Unlike conservatives, progressives defend these laws. But their judicial attitude is driven by the same skepticism about judicial intervention in economic matters. That is the message of Justice Oliver Wendell Holmes’s famous Lochner dissent: “a constitution is not intended to embody a particular economic theory, whether of paternalism and the organic relation of the citizen to the State or of laissez faire.”
So it is that two giants at the opposite ends of the political spectrum make the identical mistake: neither thinks that it is possible to map onto the U.S. Constitution a substantive theory of government. Holmes makes that mistake when he talks about “a constitution” when the proper frame of reference should be the United States Constitution. Bork decries Lochner as “judicial usurpation” because he denies that there can be an independent textual or structural basis for striking down any economic regulation, no matter how misguided it may be.

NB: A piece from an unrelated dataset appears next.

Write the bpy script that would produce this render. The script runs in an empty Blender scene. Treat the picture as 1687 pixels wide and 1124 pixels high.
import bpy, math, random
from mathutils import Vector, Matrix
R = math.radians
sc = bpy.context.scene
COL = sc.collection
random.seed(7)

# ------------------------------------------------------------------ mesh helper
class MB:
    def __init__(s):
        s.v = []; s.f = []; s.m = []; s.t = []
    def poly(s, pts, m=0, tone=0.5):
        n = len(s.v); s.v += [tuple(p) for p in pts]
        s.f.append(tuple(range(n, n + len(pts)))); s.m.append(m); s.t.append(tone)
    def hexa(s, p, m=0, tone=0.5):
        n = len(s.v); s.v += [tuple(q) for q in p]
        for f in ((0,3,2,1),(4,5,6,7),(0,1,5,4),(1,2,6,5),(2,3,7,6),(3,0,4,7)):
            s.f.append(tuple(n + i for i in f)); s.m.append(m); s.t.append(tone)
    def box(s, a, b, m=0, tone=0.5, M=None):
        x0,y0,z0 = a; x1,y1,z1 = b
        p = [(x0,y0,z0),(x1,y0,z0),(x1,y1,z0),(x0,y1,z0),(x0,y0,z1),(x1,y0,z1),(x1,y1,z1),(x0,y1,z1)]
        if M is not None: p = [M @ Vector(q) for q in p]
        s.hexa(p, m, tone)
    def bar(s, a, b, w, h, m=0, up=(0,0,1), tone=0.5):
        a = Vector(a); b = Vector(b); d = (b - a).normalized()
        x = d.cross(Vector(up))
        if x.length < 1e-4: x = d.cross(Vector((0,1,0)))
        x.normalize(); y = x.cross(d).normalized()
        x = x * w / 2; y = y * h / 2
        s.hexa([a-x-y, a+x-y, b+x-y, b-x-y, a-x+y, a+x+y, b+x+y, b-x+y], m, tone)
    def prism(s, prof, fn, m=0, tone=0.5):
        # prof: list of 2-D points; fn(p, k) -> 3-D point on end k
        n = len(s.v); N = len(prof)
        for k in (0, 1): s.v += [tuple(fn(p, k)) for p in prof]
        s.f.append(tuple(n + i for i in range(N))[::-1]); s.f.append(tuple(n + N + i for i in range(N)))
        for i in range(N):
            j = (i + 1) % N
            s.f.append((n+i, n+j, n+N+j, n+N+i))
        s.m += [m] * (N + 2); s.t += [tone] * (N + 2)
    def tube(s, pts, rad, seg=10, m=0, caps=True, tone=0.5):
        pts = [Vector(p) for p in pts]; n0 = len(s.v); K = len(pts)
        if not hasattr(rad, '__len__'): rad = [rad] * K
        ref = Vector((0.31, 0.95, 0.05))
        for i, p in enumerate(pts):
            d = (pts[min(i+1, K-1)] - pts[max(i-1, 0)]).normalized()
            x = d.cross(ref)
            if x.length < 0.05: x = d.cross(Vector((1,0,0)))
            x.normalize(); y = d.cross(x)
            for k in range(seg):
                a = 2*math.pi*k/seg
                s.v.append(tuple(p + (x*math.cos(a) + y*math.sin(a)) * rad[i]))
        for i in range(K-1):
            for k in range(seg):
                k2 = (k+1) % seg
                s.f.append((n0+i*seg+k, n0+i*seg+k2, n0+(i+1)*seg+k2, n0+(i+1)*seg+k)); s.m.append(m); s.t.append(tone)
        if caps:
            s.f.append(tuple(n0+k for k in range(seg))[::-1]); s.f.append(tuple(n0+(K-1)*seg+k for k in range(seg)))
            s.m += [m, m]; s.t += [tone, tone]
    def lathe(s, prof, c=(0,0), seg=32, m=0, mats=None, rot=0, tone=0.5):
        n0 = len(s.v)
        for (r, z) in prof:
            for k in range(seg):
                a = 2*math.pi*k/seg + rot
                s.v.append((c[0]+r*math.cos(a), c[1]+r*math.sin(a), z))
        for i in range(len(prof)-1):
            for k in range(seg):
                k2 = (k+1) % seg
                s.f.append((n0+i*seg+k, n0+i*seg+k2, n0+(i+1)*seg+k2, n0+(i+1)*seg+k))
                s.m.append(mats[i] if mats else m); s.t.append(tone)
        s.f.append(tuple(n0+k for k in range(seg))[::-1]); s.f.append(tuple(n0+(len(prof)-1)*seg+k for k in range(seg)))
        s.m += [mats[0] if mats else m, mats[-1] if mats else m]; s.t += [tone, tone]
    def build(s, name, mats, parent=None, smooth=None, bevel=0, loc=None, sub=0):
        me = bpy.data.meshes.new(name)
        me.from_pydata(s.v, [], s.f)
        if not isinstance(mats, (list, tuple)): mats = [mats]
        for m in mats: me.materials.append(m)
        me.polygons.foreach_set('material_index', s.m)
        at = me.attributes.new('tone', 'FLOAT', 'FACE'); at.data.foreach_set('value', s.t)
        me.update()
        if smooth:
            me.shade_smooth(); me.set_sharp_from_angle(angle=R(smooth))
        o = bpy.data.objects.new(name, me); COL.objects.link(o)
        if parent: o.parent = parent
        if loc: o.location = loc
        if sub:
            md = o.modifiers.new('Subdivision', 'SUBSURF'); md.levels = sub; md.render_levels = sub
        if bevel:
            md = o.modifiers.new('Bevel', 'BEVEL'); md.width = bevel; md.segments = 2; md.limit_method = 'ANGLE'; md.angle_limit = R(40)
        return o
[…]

What is perverse about both positions is that a constitution (indeed any constitution) is adopted precisely to establish some permanent framework in which laws can be made and validated. An ancient constitution could follow Justinian’s maxim quod principi placuit legis vigorem habet, which means, “that which is pleasing unto the prince has the force of law.” However, the U.S. Constitution explicitly rejects this approach by adopting all sorts of measures intended to diffuse the power of public officials: in part through federalism and in part through the division of government power into the Congress, the president, and the Courts. These structural protections are augmented by a broad catalogue of individual rights, which checks both federal and state power. Judicial usurpation is, to be sure, one sin. But to read these broad protections narrowly is the inverse mistake of judicial abnegation.
The bottom line here is that the same mindset that works for individual rights works for understanding the structural constitution. In both areas the result of energetic government, or what Clark Neily calls “judicial engagement,” pays handsome and enduring public dividends. The principles embodied in the classical liberal constitution are not those that work only in this or that era. They are principles for the ages, which is why they deserve to be embedded in constitutional jurisprudence. Yet all too often, these basic principles are rejected for ephemeral concerns that undermine our constitutional well-being.